:: Short problem ::
Leave out every picture. Copy exactly the lines from the one holding "Build this scene" through the one holding "SC.cycles.volume_bounces = 0".

:: Material for this task ::
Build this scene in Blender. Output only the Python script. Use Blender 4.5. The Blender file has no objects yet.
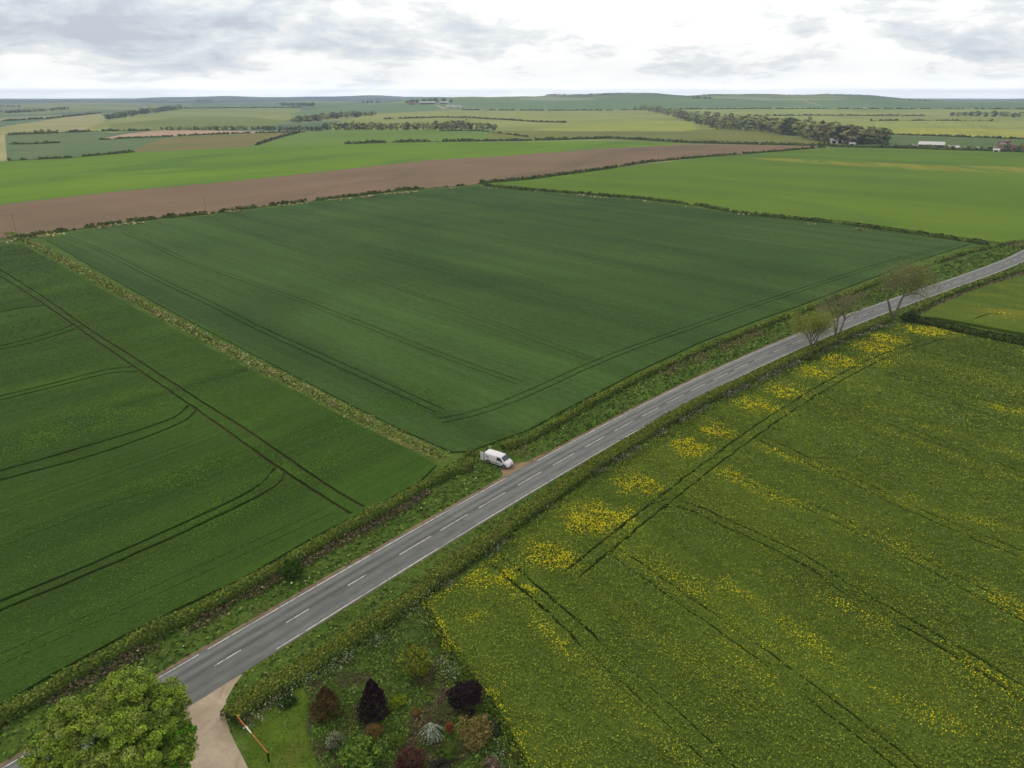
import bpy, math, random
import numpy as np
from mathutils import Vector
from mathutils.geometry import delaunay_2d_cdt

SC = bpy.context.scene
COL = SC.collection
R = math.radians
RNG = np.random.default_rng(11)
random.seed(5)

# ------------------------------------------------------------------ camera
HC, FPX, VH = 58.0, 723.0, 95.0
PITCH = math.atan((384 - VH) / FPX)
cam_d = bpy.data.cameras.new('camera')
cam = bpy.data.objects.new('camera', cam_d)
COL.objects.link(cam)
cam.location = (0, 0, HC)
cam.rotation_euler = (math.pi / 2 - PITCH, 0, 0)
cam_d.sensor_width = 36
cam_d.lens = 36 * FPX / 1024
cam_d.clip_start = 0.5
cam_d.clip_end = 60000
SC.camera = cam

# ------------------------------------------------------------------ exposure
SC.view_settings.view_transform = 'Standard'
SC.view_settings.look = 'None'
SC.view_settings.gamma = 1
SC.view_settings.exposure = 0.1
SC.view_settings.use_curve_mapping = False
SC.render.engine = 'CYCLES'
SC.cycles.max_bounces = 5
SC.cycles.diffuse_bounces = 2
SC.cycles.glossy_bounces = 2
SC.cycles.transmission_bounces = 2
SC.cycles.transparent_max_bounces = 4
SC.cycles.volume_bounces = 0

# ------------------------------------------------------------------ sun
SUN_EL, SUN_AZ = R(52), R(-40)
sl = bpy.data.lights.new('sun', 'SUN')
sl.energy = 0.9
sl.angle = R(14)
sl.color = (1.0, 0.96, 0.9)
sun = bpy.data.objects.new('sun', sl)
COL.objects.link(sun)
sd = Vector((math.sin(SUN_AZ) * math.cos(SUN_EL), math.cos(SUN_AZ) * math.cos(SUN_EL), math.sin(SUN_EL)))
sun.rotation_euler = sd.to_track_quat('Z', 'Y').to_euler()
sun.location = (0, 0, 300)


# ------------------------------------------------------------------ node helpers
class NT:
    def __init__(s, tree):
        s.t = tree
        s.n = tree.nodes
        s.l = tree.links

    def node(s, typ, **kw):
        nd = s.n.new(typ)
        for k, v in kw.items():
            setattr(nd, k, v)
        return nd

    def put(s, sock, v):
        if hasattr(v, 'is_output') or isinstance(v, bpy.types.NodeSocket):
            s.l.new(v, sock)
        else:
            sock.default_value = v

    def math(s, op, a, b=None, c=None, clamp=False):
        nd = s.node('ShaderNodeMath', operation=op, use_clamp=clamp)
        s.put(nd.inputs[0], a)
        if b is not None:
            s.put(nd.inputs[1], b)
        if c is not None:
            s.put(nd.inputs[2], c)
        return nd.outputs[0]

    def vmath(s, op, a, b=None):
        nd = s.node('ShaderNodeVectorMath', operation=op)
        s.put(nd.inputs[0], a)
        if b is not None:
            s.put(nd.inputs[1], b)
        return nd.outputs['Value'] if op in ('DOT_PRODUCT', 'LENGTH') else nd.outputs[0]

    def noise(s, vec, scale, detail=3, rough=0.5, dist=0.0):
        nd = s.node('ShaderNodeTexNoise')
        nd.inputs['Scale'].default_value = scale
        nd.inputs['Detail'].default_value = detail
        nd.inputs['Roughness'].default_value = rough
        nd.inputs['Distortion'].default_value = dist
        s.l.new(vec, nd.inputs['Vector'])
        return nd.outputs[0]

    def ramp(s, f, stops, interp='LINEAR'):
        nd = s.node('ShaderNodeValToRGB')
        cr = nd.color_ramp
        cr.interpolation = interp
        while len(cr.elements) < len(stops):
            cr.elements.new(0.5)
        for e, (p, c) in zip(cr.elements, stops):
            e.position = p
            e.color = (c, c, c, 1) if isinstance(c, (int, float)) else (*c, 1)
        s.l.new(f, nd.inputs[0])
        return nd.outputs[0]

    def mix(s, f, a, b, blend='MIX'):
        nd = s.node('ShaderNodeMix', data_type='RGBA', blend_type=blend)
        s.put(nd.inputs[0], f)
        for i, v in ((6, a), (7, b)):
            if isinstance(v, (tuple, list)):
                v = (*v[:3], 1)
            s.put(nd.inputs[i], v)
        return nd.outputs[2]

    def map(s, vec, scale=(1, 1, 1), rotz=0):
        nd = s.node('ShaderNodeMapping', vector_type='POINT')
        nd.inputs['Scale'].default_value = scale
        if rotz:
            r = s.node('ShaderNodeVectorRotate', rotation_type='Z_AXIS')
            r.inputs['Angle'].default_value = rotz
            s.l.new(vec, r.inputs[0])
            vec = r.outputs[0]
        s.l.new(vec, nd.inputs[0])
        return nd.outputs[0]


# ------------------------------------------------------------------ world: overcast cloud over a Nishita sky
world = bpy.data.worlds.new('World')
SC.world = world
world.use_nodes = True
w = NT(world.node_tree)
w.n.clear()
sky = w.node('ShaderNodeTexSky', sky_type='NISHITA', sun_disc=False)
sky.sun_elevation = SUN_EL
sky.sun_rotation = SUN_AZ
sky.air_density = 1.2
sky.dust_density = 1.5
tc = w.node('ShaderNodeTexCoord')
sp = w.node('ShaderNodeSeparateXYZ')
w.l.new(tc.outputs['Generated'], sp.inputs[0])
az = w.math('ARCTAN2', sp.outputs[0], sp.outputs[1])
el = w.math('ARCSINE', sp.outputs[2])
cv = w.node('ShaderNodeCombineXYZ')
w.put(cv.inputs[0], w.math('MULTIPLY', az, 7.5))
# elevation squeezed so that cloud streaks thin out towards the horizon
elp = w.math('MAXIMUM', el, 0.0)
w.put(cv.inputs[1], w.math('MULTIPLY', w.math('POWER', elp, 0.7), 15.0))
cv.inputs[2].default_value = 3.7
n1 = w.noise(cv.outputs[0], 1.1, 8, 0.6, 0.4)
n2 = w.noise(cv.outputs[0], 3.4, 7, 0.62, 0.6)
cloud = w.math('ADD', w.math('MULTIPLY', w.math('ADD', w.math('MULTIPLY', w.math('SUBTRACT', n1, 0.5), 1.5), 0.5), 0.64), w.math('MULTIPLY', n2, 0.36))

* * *

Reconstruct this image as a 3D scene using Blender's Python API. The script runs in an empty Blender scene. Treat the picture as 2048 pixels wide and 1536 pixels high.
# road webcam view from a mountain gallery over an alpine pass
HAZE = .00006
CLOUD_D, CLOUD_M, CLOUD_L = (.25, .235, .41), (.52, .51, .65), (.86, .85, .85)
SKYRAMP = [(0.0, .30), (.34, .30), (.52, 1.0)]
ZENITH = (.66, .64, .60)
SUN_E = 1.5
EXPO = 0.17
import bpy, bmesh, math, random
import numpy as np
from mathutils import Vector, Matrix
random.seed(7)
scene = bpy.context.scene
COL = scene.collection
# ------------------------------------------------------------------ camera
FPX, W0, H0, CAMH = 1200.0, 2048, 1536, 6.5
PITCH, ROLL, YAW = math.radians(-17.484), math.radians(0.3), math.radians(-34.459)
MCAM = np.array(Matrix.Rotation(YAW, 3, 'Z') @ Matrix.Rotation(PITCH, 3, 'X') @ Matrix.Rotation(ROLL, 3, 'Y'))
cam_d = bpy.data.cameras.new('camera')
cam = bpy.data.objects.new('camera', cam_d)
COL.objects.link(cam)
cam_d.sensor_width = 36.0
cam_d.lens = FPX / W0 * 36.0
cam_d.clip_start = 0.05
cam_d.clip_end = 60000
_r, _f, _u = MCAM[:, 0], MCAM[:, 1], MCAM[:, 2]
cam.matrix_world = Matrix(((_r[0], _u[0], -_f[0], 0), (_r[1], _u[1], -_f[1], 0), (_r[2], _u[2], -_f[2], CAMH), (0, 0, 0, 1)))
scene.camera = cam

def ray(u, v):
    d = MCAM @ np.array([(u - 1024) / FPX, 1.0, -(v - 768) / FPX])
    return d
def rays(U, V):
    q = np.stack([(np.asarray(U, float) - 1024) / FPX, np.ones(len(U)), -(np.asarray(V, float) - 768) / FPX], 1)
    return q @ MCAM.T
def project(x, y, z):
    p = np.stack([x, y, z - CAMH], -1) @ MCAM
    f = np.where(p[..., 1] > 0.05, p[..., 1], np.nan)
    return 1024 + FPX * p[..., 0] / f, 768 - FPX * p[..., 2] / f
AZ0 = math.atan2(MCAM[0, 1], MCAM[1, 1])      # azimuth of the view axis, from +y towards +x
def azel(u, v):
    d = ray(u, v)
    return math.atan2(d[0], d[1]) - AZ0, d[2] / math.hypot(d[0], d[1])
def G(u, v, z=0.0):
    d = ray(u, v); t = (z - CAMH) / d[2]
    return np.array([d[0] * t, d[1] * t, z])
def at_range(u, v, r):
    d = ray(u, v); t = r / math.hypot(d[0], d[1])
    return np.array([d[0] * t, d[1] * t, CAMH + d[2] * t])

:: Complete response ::
Build this scene in Blender. Output only the Python script. Use Blender 4.5. The Blender file has no objects yet.
import bpy, math, random
import numpy as np
from mathutils import Vector
from mathutils.geometry import delaunay_2d_cdt

SC = bpy.context.scene
COL = SC.collection
R = math.radians
RNG = np.random.default_rng(11)
random.seed(5)

# ------------------------------------------------------------------ camera
HC, FPX, VH = 58.0, 723.0, 95.0
PITCH = math.atan((384 - VH) / FPX)
cam_d = bpy.data.cameras.new('camera')
cam = bpy.data.objects.new('camera', cam_d)
COL.objects.link(cam)
cam.location = (0, 0, HC)
cam.rotation_euler = (math.pi / 2 - PITCH, 0, 0)
cam_d.sensor_width = 36
cam_d.lens = 36 * FPX / 1024
cam_d.clip_start = 0.5
cam_d.clip_end = 60000
SC.camera = cam

# ------------------------------------------------------------------ exposure
SC.view_settings.view_transform = 'Standard'
SC.view_settings.look = 'None'
SC.view_settings.gamma = 1
SC.view_settings.exposure = 0.1
SC.view_settings.use_curve_mapping = False
SC.render.engine = 'CYCLES'
SC.cycles.max_bounces = 5
SC.cycles.diffuse_bounces = 2
SC.cycles.glossy_bounces = 2
SC.cycles.transmission_bounces = 2
SC.cycles.transparent_max_bounces = 4
SC.cycles.volume_bounces = 0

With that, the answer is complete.